Edinburgh Festival: Jazz: A maestro in full bloom

HERBIE FLOWERS GRAFFITI

GUITAR LEGENDS come in various shapes and sizes. Some are out shopping on Wilshire Boulevard, some are just plain dead, and Herbie Flowers is making regular visits to the Edinburgh Festival with a routine that's part nostalgia trip, part stand-up.

His drily hilarious patter is reminiscent of the late Ronnie Scott. Herbie Flowers is 60 and still playing. "Some musos work at it but I play music."

He has just been recording a new album with George Harrison whose guitar collection is being renovated by a specialist. When Flowers opened his terminally wrecked guitar case the restorer fell upon the battered instrument with a wild cry: "A November 1959!" Flowers claims that his bass was virtually a prototype, so old it didn't even have the "Fender" transfer on the neck. "They say it's worth a lot of money but that's a load of rubbish."
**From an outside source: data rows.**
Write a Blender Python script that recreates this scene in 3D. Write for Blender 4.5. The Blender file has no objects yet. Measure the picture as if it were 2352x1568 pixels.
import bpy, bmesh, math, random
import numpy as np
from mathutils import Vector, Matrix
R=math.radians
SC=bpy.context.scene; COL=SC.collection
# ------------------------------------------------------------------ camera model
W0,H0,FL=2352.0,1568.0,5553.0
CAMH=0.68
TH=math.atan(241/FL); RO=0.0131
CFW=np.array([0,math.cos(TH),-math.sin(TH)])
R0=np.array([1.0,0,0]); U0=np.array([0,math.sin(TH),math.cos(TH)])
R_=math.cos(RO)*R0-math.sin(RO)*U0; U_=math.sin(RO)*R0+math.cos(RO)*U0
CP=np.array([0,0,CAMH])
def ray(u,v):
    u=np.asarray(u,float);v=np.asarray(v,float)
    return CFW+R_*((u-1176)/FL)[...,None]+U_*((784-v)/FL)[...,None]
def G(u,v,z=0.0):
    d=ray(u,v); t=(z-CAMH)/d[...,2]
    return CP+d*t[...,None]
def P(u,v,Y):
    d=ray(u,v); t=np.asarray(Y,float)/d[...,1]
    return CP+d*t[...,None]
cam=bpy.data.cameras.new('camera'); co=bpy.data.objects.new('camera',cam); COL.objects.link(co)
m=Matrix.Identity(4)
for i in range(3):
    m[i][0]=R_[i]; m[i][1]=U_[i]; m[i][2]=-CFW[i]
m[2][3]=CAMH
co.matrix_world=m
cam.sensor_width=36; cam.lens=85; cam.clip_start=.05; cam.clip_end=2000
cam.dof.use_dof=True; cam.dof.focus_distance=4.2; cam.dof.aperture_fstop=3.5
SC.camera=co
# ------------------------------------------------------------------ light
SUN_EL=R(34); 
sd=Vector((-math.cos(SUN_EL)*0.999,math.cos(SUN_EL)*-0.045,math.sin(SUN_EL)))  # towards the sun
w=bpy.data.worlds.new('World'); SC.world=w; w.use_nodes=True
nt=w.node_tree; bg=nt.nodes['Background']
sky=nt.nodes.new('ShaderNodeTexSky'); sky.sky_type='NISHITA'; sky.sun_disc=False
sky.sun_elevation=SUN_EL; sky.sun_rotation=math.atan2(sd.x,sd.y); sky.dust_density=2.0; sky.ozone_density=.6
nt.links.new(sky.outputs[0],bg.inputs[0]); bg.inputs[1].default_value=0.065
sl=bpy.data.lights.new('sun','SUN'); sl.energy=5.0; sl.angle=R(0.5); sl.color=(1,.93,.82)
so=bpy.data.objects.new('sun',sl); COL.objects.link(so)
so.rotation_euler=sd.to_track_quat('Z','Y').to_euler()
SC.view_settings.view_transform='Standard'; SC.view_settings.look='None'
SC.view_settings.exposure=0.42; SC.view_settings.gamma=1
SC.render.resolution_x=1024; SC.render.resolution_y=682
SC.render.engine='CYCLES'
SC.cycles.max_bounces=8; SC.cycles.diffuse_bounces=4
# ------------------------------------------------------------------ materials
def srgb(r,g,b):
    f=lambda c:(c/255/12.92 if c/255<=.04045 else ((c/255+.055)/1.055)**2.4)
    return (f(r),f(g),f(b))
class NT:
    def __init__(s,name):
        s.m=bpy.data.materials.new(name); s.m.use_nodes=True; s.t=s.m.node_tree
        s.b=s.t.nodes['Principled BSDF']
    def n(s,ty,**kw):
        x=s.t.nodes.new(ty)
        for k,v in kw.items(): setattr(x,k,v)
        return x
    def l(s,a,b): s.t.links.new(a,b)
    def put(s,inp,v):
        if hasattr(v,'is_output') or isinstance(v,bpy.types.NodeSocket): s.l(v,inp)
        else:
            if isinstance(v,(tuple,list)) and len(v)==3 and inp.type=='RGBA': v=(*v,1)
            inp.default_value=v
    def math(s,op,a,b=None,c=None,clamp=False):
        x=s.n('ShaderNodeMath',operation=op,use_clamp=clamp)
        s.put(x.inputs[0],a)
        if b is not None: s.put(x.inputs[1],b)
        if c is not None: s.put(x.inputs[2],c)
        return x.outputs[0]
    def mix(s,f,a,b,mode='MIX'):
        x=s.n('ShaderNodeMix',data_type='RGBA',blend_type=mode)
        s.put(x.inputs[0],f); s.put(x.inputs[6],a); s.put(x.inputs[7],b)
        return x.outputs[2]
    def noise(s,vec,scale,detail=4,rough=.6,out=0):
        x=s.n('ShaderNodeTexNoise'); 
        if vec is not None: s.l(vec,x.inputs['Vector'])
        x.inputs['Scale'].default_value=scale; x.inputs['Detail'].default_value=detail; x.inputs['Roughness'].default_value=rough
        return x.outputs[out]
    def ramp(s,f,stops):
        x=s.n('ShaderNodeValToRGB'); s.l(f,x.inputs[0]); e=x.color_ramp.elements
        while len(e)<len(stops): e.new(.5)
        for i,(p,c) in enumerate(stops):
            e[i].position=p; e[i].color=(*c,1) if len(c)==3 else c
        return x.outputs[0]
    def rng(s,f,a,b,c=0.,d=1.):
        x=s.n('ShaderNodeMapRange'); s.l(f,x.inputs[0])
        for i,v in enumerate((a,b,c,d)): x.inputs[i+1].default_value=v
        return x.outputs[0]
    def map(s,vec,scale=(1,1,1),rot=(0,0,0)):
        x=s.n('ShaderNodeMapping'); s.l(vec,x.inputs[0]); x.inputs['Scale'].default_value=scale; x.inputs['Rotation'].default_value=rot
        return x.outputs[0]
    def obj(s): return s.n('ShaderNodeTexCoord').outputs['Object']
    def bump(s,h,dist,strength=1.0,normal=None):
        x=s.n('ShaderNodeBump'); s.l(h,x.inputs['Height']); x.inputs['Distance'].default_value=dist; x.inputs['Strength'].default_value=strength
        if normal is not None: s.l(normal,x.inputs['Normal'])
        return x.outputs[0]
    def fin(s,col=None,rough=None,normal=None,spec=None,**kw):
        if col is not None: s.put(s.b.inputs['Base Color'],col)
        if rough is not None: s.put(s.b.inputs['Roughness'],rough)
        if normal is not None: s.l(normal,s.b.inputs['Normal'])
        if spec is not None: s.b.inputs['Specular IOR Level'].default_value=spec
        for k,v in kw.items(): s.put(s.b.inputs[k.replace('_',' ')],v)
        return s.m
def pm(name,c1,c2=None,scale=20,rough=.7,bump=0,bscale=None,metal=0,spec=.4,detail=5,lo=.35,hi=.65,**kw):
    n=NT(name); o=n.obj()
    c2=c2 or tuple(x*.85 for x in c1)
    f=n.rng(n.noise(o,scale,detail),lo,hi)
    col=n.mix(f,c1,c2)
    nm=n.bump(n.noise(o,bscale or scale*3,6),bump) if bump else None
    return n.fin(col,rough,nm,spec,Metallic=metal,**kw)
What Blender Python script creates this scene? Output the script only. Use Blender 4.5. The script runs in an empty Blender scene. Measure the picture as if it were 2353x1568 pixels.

He began his musical career as an RAF bandsman playing the tuba and the double bass. This nurtured his ability to sight-read anything thrown at him and later made him an ideal session musician - "In those days if they wanted 30 minutes of music you really recorded it in 30 minutes".

He earned what he regarded as a fortune playing for artists who were paid the earth. He illustrates his anecdotes with illustrative touches across the strings to form a running game of Name that Riff: "Thank You Very Much" (for The Scaffold), "It's Not Unusual" and "Delilah" (for Tom Jones), "Where do You Go to My Lovely" (for Peter Sarstedt) - "That song had 37 verses when he came in the studio".

The Scaffold job earned him pounds 6; David Bowie's "Major Tom" earned him a princely pounds 9. He was later to tour the States playing bass for Bowie. "I played for him, not with him - there's a difference".

As multi-track recording was introduced, journeymen musicians such as Flowers were used increasingly to replace the weak elements in famous groups. Flowers remembers standing behind the curtains at the Royal Variety Performance while the band out front mimed to his playing. "It's like conjuring really."

It becomes clear that Flowers is a pop musician by trade but a jazzman by nature - "sensible music" as he puts it. He still plays bass guitar with the same rubber-fingered facility and makes the Fender resonate like a Strad, but you can see that the two-note riff is way beneath him.

Best story of the night (night? what am I saying? It was lunch time; it just seemed like three in the morning) was his recollection of how he and Mick Ronson woke up this bloke who was lying asleep on the sofa. He wanted an A then an E then an A then an E. Flowers recreates exactly his sublime performance on "Perfect Day" and shrugs. "Two notes! It's supposed to be legendary but it's bollocks."

Herbie Flowers, Graffiti, 1.30pm-2.30pm, to 31 August.